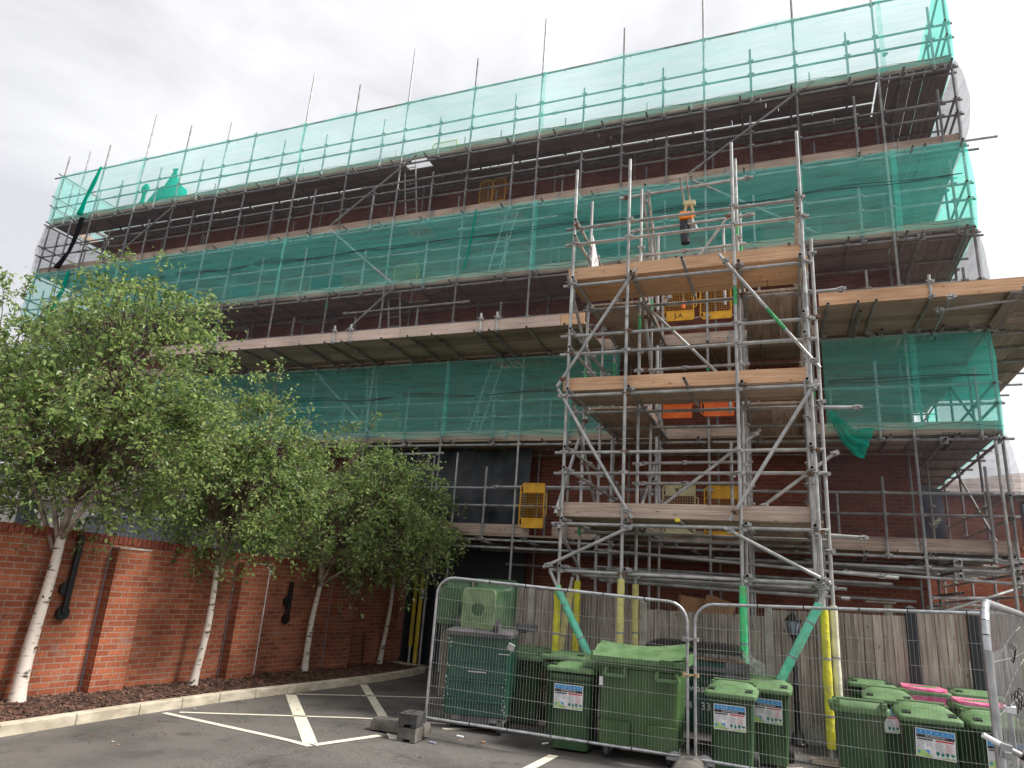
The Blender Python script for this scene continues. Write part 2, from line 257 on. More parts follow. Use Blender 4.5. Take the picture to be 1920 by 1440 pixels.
v3_ = nn(ta, 'ShaderNodeVectorMath', operation='SCALE'); la(vm_.outputs[0], v3_.inputs[0]); la(mm_.outputs[0], v3_.inputs['Scale']); la(v3_.outputs[0], ba.inputs['Base Color'])
ba.inputs['Roughness'].default_value = .85; bpa = nn(ta, 'ShaderNodeBump'); bpa.inputs['Strength'].default_value = .5; bpa.inputs['Distance'].default_value = .01; la(nb.outputs[0], bpa.inputs['Height']); la(bpa.outputs[0], ba.inputs['Normal'])
M['asphalt'] = ma

# ------------------------------------------------------------------ mesh helpers
class MB:
    def __init__(s): s.v = []; s.f = []; s.m = []; s.mats = []
    def mi(s, mat):
        if mat not in s.mats: s.mats.append(mat)
        return s.mats.index(mat)
    def add(s, vs, fs, mat):
        o = len(s.v); s.v += [tuple(v) for v in vs]; k = s.mi(mat)
        for f in fs: s.f.append(tuple(i+o for i in f)); s.m.append(k)
    def box(s, c, d, mat, rot=None):
        hx, hy, hz = d[0]/2, d[1]/2, d[2]/2
        vs = [Vector((x*hx, y*hy, z*hz)) for z in (-1, 1) for x, y in ((-1, -1), (1, -1), (1, 1), (-1, 1))]
        if rot is not None:
            q = rot if isinstance(rot, Matrix) else Euler(rot).to_matrix(); vs = [q @ v for v in vs]
        c = Vector(c); s.add([v+c for v in vs], [(3, 2, 1, 0), (4, 5, 6, 7), (0, 1, 5, 4), (1, 2, 6, 5), (2, 3, 7, 6), (3, 0, 4, 7)], mat)
    def b2(s, a, b, mat): s.box([(a[i]+b[i])/2 for i in range(3)], [abs(b[i]-a[i]) for i in range(3)], mat)
    def tube(s, p, q, r, mat, n=8, bore=None, r2=None):
        p, q = Vector(p), Vector(q); d = (q-p).normalized(); r2 = r if r2 is None else r2
        a = d.orthogonal().normalized(); b = d.cross(a)
        ring = lambda c, rr: [c+(a*math.cos(2*math.pi*i/n)+b*math.sin(2*math.pi*i/n))*rr for i in range(n)]
        vs = ring(p, r)+ring(q, r2)
        fs = [(i, (i+1) % n, n+(i+1) % n, n+i) for i in range(n)]
        if bore is None:
            fs += [tuple(range(n-1, -1, -1)), tuple(range(n, 2*n))]; s.add(vs, fs, mat); return
        vs += ring(p, r*.8)+ring(q, r2*.8)+ring(p+d*.06, r*.8)+ring(q-d*.06, r2*.8)
        fs += [(2*n+i, 2*n+(i+1) % n, (i+1) % n, i) for i in range(n)]+[(n+i, n+(i+1) % n, 3*n+(i+1) % n, 3*n+i) for i in range(n)]
        s.add(vs, fs, mat)
        o = len(s.v)-6*n; k = s.mi(bore)
        for base, deep, flip in ((2*n, 4*n, 0), (3*n, 5*n, 1)):
            for i in range(n):
                f = (base+i, base+(i+1) % n, deep+(i+1) % n, deep+i); s.f.append(tuple(x+o for x in f)); s.m.append(k)
            s.f.append(tuple(deep+i+o for i in range(n))); s.m.append(k)
    def path(s, pts, r, mat, n=8):
        for a, b in zip(pts[:-1], pts[1:]): s.tube(a, b, r, mat, n)
    def loft(s, rings, mat, cap=(True, True)):
        n = len(rings[0]); vs = [p for r in rings for p in r]; fs = []
        for k in range(len(rings)-1):
            for i in range(n): fs.append((k*n+i, k*n+(i+1) % n, (k+1)*n+(i+1) % n, (k+1)*n+i))
        if cap[0]: fs.append(tuple(range(n-1, -1, -1)))
        if cap[1]: fs.append(tuple(range((len(rings)-1)*n, len(rings)*n)))
        s.add(vs, fs, mat)
    def grid(s, fn, nu, nv, mat):
        vs = [fn(i/nu, j/nv) for j in range(nv+1) for i in range(nu+1)]
        s.add(vs, [(j*(nu+1)+i, j*(nu+1)+i+1, (j+1)*(nu+1)+i+1, (j+1)*(nu+1)+i) for j in range(nv) for i in range(nu)], mat)
    def build(s, name, parent=None, world=True, smooth=False, label=None, bevel=0):
        me = bpy.data.meshes.new(name); vs = s.v
        if parent is not None and world:
            inv = WM(parent).inverted(); vs = [tuple(inv @ Vector(v)) for v in vs]
        me.from_pydata(vs, [], s.f)
        for x in s.mats: me.materials.append(x)
        me.polygons.foreach_set('material_index', s.m)
        if smooth: me.polygons.foreach_set('use_smooth', [True]*len(s.f))
        me.update()
        if smooth: 
            try: me.set_sharp_from_angle(angle=R(40))
            except Exception: pass
        o = bpy.data.objects.new(name, me); COL.objects.link(o)
        if parent is not None: o.parent = parent
        if label: o['label'] = label
        if bevel:
            md = o.modifiers.new('bevel', 'BEVEL'); md.width = bevel; md.segments = 2; md.limit_method = 'ANGLE'
        return o
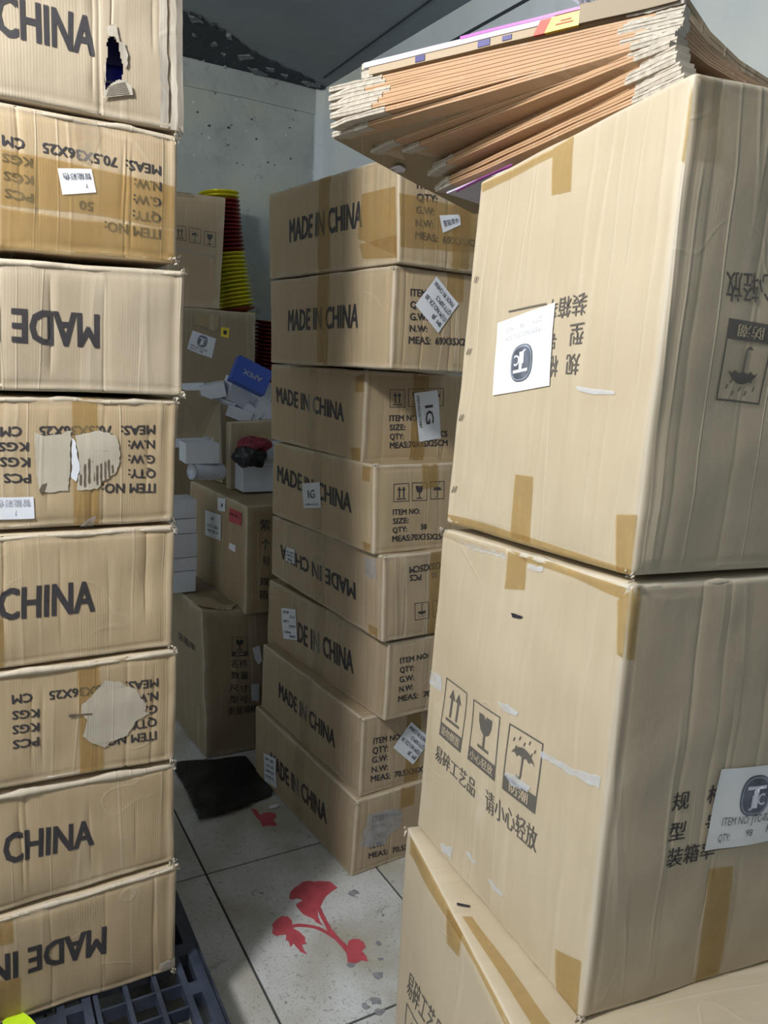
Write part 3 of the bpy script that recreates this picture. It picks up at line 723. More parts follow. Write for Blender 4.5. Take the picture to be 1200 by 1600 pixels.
# ================================================================== LEFT STACK (eight layers on the pallet)
YL = 28.89
ul, vl = udir(YL), vdir(YL)
L0 = V((-.404, 1.50, 0)); NL = V((ul.y, -ul.x, 0))
EDGE = [((283, -110), (284, 205)), ((278, 211), (276, 410)), ((290, 424), (285, 618)), ((279, 625), (272, 815)), ((273, 822), (270, 1010)), ((278, 1014), (272, 1187)), ((272, 1192), (273, 1345)), ((276, 1352), (273, 1503))]
LS = [(-260, 152), (400, 415), (-1, -1)]
SEAM = [((0, 152), (283, 207)), ((0, 398), (282, 418)), ((0, 613), (282, 621)), ((0, 832), (272, 818)), ((0, 1048), (274, 1011)), ((0, 1236), (274, 1188)), ((0, 1430), (274, 1348)), ((0, 1592), (273, 1505))]
PAL_Z = .19
def lface(x, y, off=0.0): return on_plane(x, y, L0+NL*off, NL)
LEFTL = ['left stack carton whose side is torn open on a blue packet, by the ceiling mould',
         'upside-down carton second from the top of the left stack, slanted white label over brown tape',
         'left stack carton third from the top with large inverted MADE print',
         'upside-down left stack carton with torn patches, exposed flutes and a label at the frame edge',
         'left stack carton fifth from the top reading CHINA with tape at the frame edge',
         'upside-down left stack carton with one big grey torn patch over its item text',
         'left stack carton second from the bottom, reading CHINA below a thick bright fold',
         'bottom carton of the left stack resting on the dark plastic pallet, inverted MADE IN']
GL = 'export cartons in the left stack'
left, lo = [], []
for i in range(8):
    off = (.004, 0, .008, 0, .002, .006, 0, .006)[i]
    et, eb = [lface(*p, off) for p in EDGE[i]]
    long_ = i in (0, 2, 4, 6, 7)
    Wd = .705 if long_ else .36; Dp = .36 if long_ else .70
    # a layer's top and bottom follow the seams seen at the frame edge and at the corner
    def seam_dz(k, et):
        if k < 0: return -.02
        a, b = lface(*SEAM[k][0], off), lface(*SEAM[k][1], off)
        return (a.z-b.z)/(b-a).dot(ul)
    st_, sb_ = seam_dz(i-1, et), seam_dz(i, eb)
    if i == 7: eb.z = PAL_Z+.001; sb_ = 0
    lt = et-ul*Wd+V((0, 0, st_*Wd)); lb = eb-ul*Wd+V((0, 0, sb_*Wd))
    b = Box([lb, eb, eb+vl*Dp, lb+vl*Dp], [lt, et, et+vl*Dp, lt+vl*Dp], seed=30+i, r=.008, bulge=.004, dent=.005, groove=.0022, edge_groove=.003)
    left.append(b)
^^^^
### Given request
Only the lines from the start of the records to the one containing "M['asphalt'] = ma" should be repeated, exactly and with both ends kept; drop any pictures.

### Response to this exercise
The Blender Python script for this scene continues. Write part 2, from line 257 on. More parts follow. Use Blender 4.5. Take the picture to be 1920 by 1440 pixels.
v3_ = nn(ta, 'ShaderNodeVectorMath', operation='SCALE'); la(vm_.outputs[0], v3_.inputs[0]); la(mm_.outputs[0], v3_.inputs['Scale']); la(v3_.outputs[0], ba.inputs['Base Color'])
ba.inputs['Roughness'].default_value = .85; bpa = nn(ta, 'ShaderNodeBump'); bpa.inputs['Strength'].default_value = .5; bpa.inputs['Distance'].default_value = .01; la(nb.outputs[0], bpa.inputs['Height']); la(bpa.outputs[0], ba.inputs['Normal'])
M['asphalt'] = ma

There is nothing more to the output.